Whose revolution is it anyway?

It is no criticism of our redoubtable corps of foreign correspondents to remark that once an arena goes (in the modern military jargon) ‘kinetic’, sociology goes out of the window.

issue 25 June 2011

It is no criticism of our redoubtable corps of foreign correspondents to remark that once an arena goes (in the modern military jargon) ‘kinetic’, sociology goes out of the window.

It is no criticism of our redoubtable corps of foreign correspondents to remark that once an arena goes (in the modern military jargon) ‘kinetic’, sociology goes out of the window. When there are battles to report, a correspondent’s instinct is to find the action and describe it. News is what good journalists do, first and foremost. In the claimed Arab Spring this year, therefore, the ebb and flow of conflict is at the centre of media reports.

And of course the ebb and flow of conflict matters, urgently. But (for me at least) the urgency becomes a problem. Once we put war reporting at the centre of news and commentary, it displaces inquiry into the psychology of the participants.

Being presented daily with tidings of battle, we become prone to take the dramatis personae as a kind of given. A battle has two sides, two armies — in Evelyn Waugh’s Scoop, the Rebels and the Patriots; in today’s Arab Spring reportage, the ‘forces loyal to the regime’ and the democrats/revolutionaries/reformists/protestors. As with pieces on a chessboard, we note the advances, stalemates and retreats, and look for assessments of numbers and capabilities. On the government side we feel we don’t need to know much about the men inside the uniforms; and maybe we’re right. But what about the revolutionaries? Volunteers in the fullest sense, what do they think they’re doing? Why are they risking life and limb in the attempt? Are we as curious about this as we ought to be?

I’m not suggesting that reporting of the Arab Spring has lacked for interviews with protestors: our correspondents have done a valiant job gathering vox populi. In the trade it’s called (I’m afraid) ‘colour’ or ‘background’. But what we are short of from Egypt, Tunisia, Libya, Syria and Yemen is systematic analysis of the composition and numbers of the agitators; or any serious attempt to assess in quantitative terms the class, age and background of the ordinary rebels, or to divine and classify their hopes and intentions.

In Britain, as the mock-battle of a general election approaches, we spend much effort on what might called the anthropology of public opinion. But during this Arab Spring one could be forgiven for gaining no more than a generalised impression that the trouble is being caused by a load of rather idealistic young men with mobile phones and Facebook accounts. In British election campaigns we became familiar with Essex Man, Mondeo Man, White Van Man and Worcester Woman.

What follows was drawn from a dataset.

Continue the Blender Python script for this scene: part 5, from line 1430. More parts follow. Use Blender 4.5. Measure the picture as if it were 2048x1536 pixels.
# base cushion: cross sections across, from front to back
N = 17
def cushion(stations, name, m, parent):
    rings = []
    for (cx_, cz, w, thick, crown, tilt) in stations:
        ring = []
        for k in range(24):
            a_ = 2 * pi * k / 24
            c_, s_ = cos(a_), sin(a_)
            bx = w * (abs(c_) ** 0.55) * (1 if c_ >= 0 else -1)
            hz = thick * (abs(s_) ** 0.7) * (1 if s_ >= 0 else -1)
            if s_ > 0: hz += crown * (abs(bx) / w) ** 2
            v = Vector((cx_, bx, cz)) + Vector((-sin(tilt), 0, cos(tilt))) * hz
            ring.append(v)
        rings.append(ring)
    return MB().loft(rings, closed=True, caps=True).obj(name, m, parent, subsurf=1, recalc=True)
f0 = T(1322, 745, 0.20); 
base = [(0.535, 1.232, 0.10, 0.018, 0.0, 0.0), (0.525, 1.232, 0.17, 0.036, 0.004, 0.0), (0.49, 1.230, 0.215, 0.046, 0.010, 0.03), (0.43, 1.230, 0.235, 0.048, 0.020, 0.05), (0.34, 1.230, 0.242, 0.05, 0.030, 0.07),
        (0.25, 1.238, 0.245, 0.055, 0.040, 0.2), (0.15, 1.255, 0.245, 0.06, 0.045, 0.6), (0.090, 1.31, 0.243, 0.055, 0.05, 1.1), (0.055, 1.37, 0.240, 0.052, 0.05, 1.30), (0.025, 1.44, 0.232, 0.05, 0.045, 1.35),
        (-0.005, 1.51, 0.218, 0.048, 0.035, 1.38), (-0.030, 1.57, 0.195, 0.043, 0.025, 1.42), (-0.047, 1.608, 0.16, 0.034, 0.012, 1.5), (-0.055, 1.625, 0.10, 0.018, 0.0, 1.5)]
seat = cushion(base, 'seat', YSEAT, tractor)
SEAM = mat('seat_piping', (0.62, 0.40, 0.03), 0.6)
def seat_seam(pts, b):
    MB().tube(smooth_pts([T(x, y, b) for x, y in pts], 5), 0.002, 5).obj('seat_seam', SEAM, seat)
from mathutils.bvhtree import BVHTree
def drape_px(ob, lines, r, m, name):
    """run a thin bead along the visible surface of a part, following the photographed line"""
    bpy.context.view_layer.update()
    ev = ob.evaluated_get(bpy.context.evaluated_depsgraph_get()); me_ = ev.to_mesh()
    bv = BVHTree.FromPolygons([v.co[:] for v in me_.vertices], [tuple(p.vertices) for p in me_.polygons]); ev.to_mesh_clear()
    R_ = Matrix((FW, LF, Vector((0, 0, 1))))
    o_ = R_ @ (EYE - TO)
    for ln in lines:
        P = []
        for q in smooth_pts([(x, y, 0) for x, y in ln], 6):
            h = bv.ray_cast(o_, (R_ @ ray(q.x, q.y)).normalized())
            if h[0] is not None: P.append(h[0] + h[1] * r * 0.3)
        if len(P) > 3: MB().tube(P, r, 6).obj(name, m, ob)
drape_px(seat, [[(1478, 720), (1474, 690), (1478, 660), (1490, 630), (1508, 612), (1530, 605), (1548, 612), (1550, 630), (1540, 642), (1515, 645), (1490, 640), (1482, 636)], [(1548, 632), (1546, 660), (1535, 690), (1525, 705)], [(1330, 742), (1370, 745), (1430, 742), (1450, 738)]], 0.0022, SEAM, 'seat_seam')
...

In the Arab world this summer I want to hear about Cairo Kid, Tunis Teen-Rebel, Benghazi Boy, Syrian Student, Damascus Dreamer, Aleppo Aspirational and Homs Hopeful.

Being (in historiographical terms) a bit of a Marxist, my instinct is always to follow the money: to view — or try to view — social or political earthquakes in terms of the clash of economic interests. It follows that my own bent has been to ask if revolts in North Africa and now Syria are really just cries of despair from an increasingly educated and in-touch generation of (mostly) young and (often) unemployed Arab men, at the failure of their prospects to keep pace with their hopes — it being easiest to blame the despotism or dysfunction of their governments for what is at root economic failure. My analysis would dampen optimism about the outcome of revolution because after the revolution the poor will still be poor, the country will still be an economic and industrial invalid kept alive on drug injections of hydrocarbon revenues, and one corrupt tyranny will therefore tend to be replaced by another.

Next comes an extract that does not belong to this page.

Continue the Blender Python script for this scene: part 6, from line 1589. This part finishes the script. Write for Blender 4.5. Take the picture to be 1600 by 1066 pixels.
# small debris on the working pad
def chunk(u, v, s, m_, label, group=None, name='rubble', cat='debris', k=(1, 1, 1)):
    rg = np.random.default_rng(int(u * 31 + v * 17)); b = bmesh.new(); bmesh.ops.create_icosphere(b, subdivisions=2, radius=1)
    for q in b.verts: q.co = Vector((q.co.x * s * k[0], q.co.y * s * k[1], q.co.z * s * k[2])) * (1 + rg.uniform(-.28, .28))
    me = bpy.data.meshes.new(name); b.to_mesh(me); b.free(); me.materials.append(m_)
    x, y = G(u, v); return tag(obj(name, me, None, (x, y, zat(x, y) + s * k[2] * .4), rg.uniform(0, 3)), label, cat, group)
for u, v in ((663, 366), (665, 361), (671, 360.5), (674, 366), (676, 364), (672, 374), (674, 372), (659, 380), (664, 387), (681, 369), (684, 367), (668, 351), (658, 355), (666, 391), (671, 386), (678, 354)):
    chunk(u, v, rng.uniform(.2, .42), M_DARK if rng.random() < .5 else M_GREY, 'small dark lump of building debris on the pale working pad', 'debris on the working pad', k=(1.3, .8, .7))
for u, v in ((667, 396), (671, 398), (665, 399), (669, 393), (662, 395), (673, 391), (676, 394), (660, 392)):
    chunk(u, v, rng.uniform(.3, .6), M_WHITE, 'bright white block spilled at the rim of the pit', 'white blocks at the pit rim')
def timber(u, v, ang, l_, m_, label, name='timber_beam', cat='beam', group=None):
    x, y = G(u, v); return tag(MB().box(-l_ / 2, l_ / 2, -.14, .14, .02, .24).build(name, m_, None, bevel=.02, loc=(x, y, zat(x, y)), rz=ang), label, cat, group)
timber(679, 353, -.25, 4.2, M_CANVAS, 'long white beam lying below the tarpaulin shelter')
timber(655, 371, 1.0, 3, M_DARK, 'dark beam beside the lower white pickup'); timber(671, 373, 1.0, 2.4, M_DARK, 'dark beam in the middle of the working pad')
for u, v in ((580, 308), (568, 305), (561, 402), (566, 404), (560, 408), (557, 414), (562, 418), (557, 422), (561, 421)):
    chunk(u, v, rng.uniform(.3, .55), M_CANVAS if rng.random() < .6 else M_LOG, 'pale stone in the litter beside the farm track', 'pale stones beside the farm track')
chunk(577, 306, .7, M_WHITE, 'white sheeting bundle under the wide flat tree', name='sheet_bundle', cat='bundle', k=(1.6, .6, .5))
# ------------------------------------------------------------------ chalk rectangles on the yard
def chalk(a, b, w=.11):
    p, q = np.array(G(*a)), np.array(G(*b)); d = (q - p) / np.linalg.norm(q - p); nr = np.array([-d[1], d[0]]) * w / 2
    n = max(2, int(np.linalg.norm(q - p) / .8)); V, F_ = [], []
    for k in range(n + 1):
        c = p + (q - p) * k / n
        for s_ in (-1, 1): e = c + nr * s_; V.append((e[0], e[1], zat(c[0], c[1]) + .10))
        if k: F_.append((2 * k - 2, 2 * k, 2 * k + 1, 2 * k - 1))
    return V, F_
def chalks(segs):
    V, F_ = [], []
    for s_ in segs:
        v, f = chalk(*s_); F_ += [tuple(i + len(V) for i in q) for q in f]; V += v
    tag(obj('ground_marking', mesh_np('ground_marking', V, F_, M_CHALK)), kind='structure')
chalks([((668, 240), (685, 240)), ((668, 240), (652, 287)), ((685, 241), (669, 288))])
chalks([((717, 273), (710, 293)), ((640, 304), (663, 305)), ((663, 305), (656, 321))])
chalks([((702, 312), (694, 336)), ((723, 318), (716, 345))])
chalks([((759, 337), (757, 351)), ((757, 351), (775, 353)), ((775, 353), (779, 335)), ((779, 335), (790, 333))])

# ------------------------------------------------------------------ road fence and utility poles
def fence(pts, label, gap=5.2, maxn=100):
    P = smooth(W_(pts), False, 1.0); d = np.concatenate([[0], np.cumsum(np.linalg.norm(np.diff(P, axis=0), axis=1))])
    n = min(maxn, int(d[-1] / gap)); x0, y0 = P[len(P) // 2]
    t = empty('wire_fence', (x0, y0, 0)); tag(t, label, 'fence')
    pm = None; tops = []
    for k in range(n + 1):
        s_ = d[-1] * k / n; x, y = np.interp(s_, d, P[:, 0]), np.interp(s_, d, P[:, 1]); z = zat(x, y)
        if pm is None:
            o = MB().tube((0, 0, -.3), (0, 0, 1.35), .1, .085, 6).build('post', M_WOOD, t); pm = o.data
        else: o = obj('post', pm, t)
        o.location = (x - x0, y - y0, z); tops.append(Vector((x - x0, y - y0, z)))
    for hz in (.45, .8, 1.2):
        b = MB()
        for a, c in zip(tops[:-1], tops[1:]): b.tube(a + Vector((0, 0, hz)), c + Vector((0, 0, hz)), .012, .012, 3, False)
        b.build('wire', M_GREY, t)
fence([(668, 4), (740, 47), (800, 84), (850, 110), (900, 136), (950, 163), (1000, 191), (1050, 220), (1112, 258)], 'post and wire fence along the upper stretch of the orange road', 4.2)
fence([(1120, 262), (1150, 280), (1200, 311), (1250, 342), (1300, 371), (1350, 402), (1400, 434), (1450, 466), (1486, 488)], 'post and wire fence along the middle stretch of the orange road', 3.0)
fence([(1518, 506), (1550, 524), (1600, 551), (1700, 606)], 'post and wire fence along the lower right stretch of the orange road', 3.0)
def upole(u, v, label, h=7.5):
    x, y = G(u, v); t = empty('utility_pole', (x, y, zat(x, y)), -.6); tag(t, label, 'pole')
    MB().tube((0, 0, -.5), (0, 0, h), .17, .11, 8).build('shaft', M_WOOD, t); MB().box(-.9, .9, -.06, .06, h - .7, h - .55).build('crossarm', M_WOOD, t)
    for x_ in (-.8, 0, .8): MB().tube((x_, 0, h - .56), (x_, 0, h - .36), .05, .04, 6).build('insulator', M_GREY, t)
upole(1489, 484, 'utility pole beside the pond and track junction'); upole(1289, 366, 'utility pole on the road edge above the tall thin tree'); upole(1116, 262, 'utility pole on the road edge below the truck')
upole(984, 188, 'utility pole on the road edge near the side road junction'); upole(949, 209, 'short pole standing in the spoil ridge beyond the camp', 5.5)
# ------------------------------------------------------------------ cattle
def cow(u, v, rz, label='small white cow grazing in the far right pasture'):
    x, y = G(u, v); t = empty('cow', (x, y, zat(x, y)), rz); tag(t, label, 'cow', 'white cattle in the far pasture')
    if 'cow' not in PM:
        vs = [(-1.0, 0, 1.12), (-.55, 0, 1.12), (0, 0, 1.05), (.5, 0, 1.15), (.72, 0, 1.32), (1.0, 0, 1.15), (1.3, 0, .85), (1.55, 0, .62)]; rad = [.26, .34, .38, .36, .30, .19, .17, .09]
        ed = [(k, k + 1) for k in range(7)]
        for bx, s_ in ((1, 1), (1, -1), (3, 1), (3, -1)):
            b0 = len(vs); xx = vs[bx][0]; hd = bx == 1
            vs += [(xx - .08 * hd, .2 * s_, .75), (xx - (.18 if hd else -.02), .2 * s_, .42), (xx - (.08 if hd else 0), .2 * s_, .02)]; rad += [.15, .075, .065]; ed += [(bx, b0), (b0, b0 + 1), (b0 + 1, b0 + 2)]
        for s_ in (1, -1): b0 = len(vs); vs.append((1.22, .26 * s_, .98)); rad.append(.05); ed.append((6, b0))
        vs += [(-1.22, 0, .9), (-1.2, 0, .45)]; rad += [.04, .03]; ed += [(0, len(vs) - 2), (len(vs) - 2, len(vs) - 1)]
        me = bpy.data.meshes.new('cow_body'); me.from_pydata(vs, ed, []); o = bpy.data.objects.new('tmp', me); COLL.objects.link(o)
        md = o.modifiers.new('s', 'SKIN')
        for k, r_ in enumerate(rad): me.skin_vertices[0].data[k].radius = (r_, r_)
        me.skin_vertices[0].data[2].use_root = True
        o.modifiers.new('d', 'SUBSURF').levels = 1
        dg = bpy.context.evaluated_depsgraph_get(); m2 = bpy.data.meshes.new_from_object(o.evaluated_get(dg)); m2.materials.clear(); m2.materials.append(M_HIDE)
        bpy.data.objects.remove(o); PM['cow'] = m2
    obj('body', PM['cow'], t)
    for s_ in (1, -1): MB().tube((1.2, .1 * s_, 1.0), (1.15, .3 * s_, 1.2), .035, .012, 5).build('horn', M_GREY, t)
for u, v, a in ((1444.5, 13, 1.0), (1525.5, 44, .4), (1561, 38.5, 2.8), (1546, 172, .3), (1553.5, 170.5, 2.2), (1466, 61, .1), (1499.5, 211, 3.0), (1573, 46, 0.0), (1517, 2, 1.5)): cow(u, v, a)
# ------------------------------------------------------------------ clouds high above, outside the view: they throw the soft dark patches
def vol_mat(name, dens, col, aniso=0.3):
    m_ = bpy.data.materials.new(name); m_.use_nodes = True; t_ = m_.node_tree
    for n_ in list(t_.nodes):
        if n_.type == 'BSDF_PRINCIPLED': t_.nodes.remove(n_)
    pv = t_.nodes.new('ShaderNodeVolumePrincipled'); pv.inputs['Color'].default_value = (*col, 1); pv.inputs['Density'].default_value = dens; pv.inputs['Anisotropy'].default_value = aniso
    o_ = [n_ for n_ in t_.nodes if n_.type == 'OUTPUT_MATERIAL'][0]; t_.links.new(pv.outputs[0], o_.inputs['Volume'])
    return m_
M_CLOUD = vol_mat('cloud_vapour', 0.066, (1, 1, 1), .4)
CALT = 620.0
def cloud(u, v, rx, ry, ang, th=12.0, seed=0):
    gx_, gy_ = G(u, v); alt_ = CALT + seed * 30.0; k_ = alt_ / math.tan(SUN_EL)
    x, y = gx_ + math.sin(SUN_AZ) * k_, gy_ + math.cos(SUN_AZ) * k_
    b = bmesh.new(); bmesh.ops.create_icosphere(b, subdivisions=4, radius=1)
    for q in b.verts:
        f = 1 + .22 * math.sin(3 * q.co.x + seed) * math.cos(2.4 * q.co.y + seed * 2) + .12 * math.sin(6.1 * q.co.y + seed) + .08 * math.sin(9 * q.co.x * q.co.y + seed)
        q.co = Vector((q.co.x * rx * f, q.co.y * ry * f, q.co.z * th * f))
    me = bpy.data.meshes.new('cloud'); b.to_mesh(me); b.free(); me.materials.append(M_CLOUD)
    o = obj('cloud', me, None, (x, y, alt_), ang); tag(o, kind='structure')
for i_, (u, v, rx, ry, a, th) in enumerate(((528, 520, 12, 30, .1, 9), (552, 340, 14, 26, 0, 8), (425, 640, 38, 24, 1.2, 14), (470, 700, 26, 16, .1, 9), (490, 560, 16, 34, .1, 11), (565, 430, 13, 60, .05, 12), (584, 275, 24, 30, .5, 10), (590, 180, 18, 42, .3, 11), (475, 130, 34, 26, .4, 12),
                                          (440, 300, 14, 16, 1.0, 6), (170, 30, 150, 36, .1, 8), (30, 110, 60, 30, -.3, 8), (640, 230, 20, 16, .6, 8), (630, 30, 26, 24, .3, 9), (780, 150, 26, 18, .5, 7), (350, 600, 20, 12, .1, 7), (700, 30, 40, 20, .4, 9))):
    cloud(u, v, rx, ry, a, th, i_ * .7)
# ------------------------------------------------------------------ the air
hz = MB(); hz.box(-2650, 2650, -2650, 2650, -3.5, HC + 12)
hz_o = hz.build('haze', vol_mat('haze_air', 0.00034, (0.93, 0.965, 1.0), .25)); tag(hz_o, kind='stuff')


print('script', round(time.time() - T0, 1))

The argument is easy to make. And I may be right. But the simplicities of my reductionist view have been challenged by conversations with a young white British friend who returned (before the unrest in Syria really got going) from teaching English in Homs. His was a private academy, and most of his class were more or less privileged kids, with not unreasonable aspirations for adult life in Syria or abroad. He keeps in touch with some of them. He had not seen them as fertile ground for agitators or revolutionaries.

But (he tells me) many of them seem to have been as bitten by the bug as those you might call the victims of the Assad regime. Though not themselves downtrodden (he says), they feel humiliated for their countrymen and country, in the face of a police state so unlikeable that even its beneficiaries (he says) cannot like it.

He adds that to Arabs he knows, the sight of Arab blood being spilt at the hands of other Arabs is very shameful; and victimhood, even by proxy, has helped fuel indignation. There is also (he says) something ‘attractive’ (his word) to some of his students in the picture of young Arab men standing up to authority and force: heroism alone, almost regardless of cause, appeals to them, not least because they feel their countrymen as a whole have been downtrodden for a generation. ‘There’s also,’ he added, ‘the simple matter of people seeing which way things are going, and not wanting to sink with the Baathist ship.’

I asked him if revolution had become cool, cultish, chic among the young. No, he said, it wasn’t that: not in Syria. In Iran (where he has also spent time) being a democrat a badge of being middle-class and educated. ‘Some young people there wear [the revolutionary] green almost as a fashion statement’; but in Syria being a rebel was too dangerous to be a question of fashion.

By my analysis these Homs kids ought to be either apathetic or sympathetic to a regime which underwrote their own prospects. But it seems not. True, my friend spoke more of honour, shame and heroism than of democracy; but he spoke little of money, of despair or of unemployment.

So perhaps I’m wrong. Maybe it isn’t about jobs, but about something even the rich can feel: shame.